▶ _Aim of the exercise_: Give again, word for word, the lines below that run from the line with "Write a Blender" through the line with "col = sc.collection". Drop the pictures.
begin Data shown
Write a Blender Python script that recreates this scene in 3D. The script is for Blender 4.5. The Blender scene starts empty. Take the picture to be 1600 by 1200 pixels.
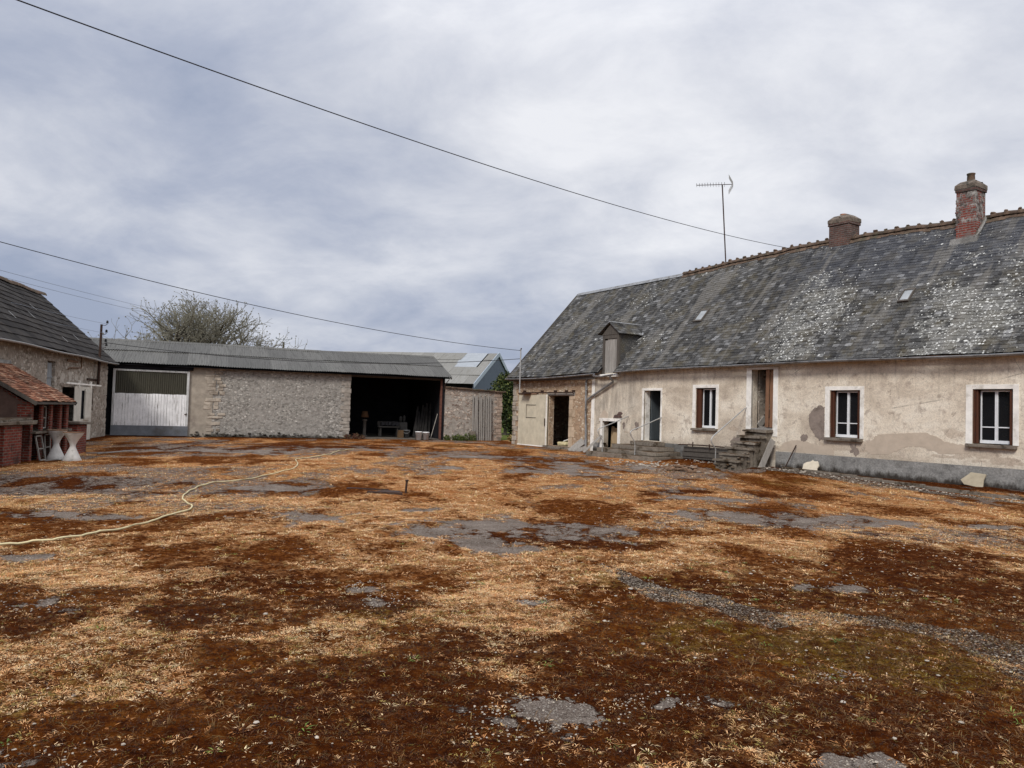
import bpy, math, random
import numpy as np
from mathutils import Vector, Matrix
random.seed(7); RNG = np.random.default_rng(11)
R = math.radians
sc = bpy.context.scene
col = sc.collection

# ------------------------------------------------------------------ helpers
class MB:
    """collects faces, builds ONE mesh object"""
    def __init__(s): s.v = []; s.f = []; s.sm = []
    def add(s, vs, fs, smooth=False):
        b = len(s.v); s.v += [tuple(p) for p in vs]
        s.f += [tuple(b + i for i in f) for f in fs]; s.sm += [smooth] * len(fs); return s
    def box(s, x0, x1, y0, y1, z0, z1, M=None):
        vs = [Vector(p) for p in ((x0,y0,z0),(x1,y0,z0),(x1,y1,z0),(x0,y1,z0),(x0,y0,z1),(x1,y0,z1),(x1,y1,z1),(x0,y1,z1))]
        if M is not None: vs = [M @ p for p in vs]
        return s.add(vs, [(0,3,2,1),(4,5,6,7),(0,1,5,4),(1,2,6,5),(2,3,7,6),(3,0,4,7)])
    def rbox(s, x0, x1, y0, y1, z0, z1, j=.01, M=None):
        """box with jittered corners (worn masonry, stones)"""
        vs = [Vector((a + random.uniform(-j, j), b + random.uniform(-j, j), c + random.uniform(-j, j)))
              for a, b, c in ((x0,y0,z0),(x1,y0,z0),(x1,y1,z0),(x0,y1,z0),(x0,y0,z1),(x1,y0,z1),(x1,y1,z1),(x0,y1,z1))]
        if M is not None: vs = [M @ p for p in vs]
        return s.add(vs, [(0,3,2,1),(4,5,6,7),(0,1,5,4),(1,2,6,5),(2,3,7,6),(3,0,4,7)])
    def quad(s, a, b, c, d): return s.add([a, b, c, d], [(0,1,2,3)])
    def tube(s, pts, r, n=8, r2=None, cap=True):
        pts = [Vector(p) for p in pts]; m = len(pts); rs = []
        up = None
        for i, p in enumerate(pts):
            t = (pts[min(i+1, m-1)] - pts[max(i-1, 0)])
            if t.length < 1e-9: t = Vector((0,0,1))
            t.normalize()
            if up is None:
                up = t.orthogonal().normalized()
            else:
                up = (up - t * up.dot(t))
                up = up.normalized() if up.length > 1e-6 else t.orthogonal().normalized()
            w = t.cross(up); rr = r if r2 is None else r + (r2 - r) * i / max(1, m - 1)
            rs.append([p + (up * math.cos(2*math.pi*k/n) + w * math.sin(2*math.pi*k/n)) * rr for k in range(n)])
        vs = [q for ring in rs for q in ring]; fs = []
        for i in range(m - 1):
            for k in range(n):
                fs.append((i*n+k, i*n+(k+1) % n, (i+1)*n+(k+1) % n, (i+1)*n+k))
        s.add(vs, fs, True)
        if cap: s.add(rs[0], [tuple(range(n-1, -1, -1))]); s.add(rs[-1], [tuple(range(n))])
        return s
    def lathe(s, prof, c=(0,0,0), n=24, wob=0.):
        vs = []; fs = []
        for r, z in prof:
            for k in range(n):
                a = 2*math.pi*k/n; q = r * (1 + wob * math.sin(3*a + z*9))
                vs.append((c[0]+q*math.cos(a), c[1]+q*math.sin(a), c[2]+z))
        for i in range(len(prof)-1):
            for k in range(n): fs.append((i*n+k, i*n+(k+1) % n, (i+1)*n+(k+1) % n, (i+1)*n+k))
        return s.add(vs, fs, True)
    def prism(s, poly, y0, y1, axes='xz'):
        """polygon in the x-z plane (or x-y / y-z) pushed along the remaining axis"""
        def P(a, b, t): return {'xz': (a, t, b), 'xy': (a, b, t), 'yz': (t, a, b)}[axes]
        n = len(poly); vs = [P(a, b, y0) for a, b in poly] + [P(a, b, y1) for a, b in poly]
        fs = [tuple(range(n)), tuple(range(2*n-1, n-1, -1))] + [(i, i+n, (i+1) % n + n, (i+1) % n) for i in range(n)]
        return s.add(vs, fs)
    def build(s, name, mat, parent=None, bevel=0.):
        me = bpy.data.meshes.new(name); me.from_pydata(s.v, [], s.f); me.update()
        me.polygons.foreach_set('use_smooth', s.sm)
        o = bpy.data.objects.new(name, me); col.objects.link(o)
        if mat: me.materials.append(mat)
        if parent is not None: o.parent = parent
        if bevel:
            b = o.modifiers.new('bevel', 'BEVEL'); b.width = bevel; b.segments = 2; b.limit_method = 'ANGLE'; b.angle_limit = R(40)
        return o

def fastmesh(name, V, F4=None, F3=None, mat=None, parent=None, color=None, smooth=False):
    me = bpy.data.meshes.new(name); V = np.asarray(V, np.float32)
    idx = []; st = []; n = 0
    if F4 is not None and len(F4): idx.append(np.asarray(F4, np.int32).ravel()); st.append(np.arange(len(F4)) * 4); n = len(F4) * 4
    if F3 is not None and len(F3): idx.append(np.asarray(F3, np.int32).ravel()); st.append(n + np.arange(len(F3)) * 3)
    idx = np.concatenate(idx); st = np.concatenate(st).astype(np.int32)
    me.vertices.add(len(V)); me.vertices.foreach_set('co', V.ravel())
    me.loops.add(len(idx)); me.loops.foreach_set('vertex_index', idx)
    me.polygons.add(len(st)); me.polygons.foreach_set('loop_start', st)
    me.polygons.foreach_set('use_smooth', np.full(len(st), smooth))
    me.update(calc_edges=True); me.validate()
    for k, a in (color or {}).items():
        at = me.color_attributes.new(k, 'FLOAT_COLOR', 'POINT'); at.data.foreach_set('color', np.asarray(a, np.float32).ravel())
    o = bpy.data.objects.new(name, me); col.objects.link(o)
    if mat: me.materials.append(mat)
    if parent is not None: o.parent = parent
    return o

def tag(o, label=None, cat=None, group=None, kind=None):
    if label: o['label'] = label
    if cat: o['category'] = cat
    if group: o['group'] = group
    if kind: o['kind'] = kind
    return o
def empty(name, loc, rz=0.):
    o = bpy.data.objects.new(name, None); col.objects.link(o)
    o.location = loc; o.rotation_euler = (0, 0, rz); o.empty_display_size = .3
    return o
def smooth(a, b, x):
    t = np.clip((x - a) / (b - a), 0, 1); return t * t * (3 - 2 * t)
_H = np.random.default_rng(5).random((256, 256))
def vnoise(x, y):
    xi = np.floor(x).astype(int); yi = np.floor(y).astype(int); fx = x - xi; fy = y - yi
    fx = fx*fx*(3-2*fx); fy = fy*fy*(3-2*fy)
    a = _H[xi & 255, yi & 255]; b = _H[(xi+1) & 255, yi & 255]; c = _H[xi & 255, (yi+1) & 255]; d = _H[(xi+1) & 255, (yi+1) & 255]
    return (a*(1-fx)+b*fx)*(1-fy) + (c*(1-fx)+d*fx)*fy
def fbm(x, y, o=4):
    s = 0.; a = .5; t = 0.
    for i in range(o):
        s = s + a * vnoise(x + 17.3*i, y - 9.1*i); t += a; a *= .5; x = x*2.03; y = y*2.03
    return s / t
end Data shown
begin Data shown
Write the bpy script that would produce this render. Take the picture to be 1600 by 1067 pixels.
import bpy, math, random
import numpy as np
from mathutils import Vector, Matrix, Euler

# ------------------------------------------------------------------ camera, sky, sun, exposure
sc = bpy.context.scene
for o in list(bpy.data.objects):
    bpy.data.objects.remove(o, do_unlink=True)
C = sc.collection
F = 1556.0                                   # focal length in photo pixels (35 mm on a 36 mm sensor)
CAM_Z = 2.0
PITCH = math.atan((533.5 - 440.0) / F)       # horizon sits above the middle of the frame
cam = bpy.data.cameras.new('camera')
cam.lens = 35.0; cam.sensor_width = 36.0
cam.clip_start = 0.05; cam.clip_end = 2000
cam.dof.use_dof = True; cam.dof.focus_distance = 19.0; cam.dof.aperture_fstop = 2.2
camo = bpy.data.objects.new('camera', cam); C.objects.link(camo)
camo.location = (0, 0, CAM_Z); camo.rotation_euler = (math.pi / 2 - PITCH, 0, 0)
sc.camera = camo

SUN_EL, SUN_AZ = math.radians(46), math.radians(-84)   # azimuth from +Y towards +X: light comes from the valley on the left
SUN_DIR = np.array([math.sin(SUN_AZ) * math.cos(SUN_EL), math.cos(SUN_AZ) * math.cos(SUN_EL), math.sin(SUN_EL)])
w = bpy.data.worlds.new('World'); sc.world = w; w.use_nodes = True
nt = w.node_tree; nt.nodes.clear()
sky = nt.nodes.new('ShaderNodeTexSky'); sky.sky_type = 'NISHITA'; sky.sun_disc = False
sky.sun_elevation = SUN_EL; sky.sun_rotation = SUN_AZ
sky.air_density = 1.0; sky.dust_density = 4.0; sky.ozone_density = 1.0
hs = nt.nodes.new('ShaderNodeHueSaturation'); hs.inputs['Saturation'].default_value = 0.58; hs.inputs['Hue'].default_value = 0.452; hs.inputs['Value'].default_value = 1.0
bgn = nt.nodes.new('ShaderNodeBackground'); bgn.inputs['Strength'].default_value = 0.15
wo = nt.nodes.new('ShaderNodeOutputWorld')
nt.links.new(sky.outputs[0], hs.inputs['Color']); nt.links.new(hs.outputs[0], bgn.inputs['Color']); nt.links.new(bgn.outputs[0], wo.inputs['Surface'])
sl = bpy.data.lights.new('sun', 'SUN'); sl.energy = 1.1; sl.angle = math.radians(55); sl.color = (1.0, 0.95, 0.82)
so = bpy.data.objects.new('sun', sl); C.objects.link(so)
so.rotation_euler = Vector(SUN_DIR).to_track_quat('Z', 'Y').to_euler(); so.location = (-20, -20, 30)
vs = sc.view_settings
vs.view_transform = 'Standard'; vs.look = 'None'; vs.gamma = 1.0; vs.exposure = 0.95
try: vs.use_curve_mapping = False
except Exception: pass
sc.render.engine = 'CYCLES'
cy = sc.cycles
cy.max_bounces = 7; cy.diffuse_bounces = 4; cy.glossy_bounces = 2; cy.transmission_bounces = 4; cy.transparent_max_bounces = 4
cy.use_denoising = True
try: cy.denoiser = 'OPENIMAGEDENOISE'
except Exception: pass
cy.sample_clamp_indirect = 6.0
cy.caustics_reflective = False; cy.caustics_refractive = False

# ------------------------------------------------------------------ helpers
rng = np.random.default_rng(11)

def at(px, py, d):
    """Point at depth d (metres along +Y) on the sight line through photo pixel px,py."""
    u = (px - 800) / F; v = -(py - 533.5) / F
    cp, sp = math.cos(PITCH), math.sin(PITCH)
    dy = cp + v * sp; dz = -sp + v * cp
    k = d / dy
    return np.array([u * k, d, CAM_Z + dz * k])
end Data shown
▶ _Answer below_:
Write a Blender Python script that recreates this scene in 3D. The script is for Blender 4.5. The Blender scene starts empty. Take the picture to be 1600 by 1200 pixels.
import bpy, math, random
import numpy as np
from mathutils import Vector, Matrix
random.seed(7); RNG = np.random.default_rng(11)
R = math.radians
sc = bpy.context.scene
col = sc.collection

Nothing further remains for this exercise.